The experiences of Uganda and Zimbabwe demonstrate the weakness of the ‘monoeconomic’ strategies inflicted by the IFIs. Uganda is regarded as one of the success stories of structural adjustment. Along period of neoliberal reforms produced two decades of steady growth. Growth has begun to slow at the expense of patronage politics used to consolidate NRM’s position (Singh 2017). Long term democratic prospects continue to be eroded. 2004 saw changes to the constitution and the two-term limit on presidency was removed. Uganda’s success seems unsustainable as it begins to mirror characteristics of its 1960 postcolonial government (Brett 2008). Zimbabwe’s liberalisation efforts chronically failed, producing a shift back to structuralism which included monopolising market boards, appropriating forex and allocating land to finance the state (Harold-Barry 2004).
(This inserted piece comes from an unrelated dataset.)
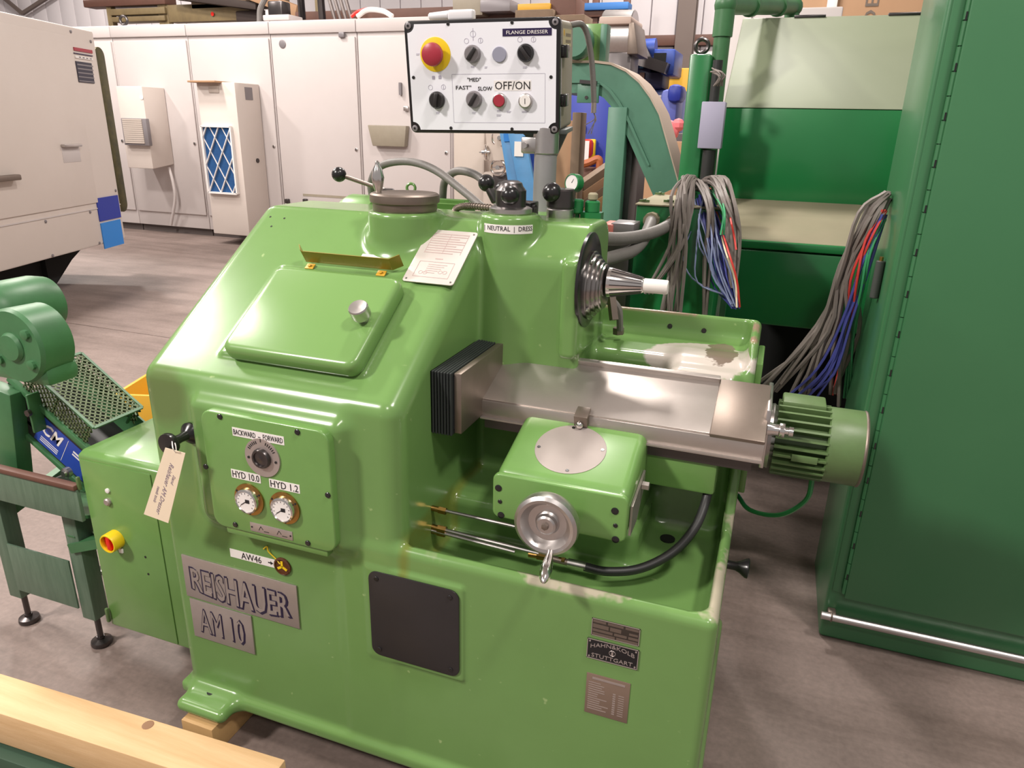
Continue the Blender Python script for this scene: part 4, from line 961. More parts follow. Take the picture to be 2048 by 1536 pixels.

The country has been devastated from the political irresponsibility of the effectively autarkic regime. Output fell by 70% from 1982-2008, where inflation hit 79.6bn % (World Bank). 95% of the economy has been informalized and the current riots (2019) suggest there has been no improvement in the political or economic situation.
Conclusion
The African development experience has been full of contradictions and inconsistencies, both within the continent and with the global economy. The period of state-led development necessitated state-building at the expense of democratic politics. Liberalization weakened state authority and state building, undermining development efforts. The recent African experience has been varied and demonstrates the weaknesses of orthodox theories in explaining Africa’s development efforts. Zimbabwe and Uganda exemplify the diverse range of experiences within Africa, but more importantly, these cases show how economies forced to develop under liberal capitalist democratic ideals can have incoherent political and economic institutions breeding an alternative relationship between state building, the capitalist class, democracy and economic development.